Começa a subida verticalizada com as pernas empurrando e os braços puxando qualquer apoio que as mãos pudessem agarrar na semiescuridão das lanternas, algumas já dando sinais de esgotamento e outras totalmente mortas até o encontro com o riacho quando a corrente d’água veio aumentar os infortúnios ao mesmo tempo que anunciava a proximidade do cume. Um curto trecho pouco desnivelado no alto da crista e recebemos na cara uma amostra do vento Sul que nos castigaria na encosta oposta. Ultrapassado o cume ainda restava um curto trecho florestado nos protegendo do vento, mas que ficou comprido em razão do desgaste acumulado.
Adentrando o campo não tinha salvação alguma. A fortíssima ventania varria os campos desprovidos de obstáculos e a chuva congelante nos castigaram com crueldade desmedida. O campo de visão estava limitado ao estreito facho das lanternas restantes e o percurso visível não ultrapassava alguns poucos metros. As torres de comunicação ficaram visíveis apenas depois de esbarrarmos fisicamente nelas e a estradinha nos deu a certeza de dormirmos em casa. Ficamos aliviados ao encontrar a caminhonete do Adelino que subia para nos resgatar.

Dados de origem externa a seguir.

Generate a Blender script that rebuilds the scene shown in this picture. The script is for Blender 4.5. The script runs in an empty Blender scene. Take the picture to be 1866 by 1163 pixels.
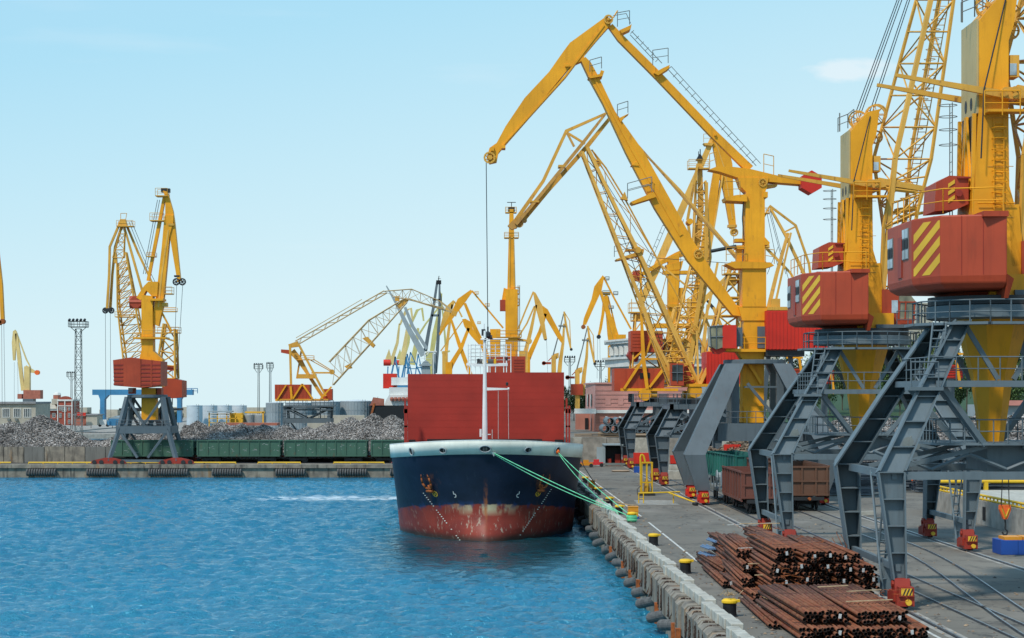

A entrega se saiu melhor que a encomenda e o grupo se comportou maravilhosamente bem diante de todas as adversidades, principalmente dominando a mente e as dúvidas frente a frustação de não alcançar o objetivo, abortando a travessia quando já se encaminhava para o seu final e encarando com bom humor um penoso retorno.
… o retorno
Parabéns pelo relato Fiori…
E parabéns para essa galera do CUME
Estive lá na primeira fase da empreitada e ratifico este maravilhoso relato foi tudo muito bem reproduzido com riqueza de detalhes, enfim uma aventura muito rica em aprendizado para todos. Parabéns C.U.M.E.